こうした反応を読んで私が面白く思ったのは、どれも「連れ」が男性だと頭から決めてかかっていることです。思わせぶりな書き方をしたのはたしかですけど、相手が男性だなんてどこにも書いてありませんよね。
 
「連れ」は、いちばん仲良しの女友達です。念のため書き添えますと、性的なことは、キスひとつ、なにもしていません。いっしょにお風呂に入って、枕を並べて眠るのは、仲良しの女同士の旅行なら、当たり前のことでしょう。
 
もちろん、精神的なレズビアンである私に彼女(バイセクシュアル)に対する、セクシュアル・ファンタジー(性幻想)がないわけではありません。
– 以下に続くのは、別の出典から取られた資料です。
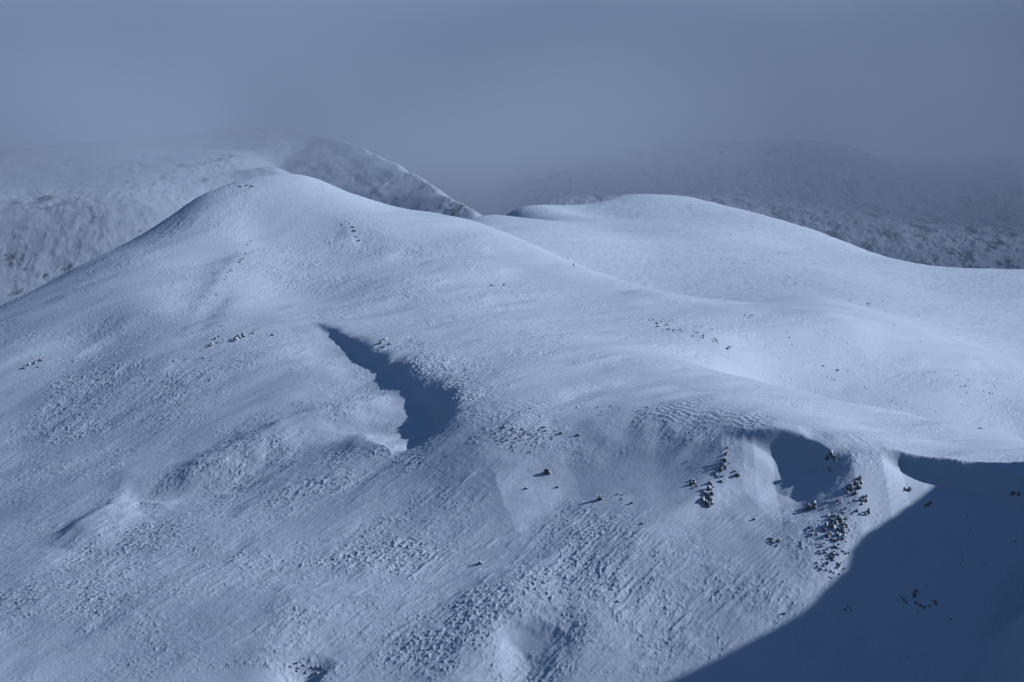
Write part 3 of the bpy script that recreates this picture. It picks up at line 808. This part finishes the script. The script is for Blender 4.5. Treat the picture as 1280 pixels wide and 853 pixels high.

でもそれを現実化した方がいいかどうかは、性的経験を積んできた大人同士の微妙な判断ということです。
 
先ほど紹介した反響にしても、私の「日記」を読んで、ヘテロセクシュアルな女性は、自分のセクシュアリティを投影した女と男の性幻想を思い描くし、自分のセクシュアリティに強い嫌悪感がある性同一性障害者はその嫌悪を反映した感情を抱くのだと思います。
 
それぞれの人にそれぞれの性幻想があり、そのあり様は実に多様です。そして、その性幻想をどの程度、具現化するかも、その人によります。幻想のまま止めるのもひとつの知恵だと思うのです。
 
人間の多様なセクシュアリティのあり様を理解し分析する鍵は、性行動ではなく、性幻想にあることをあらためて強く感じました。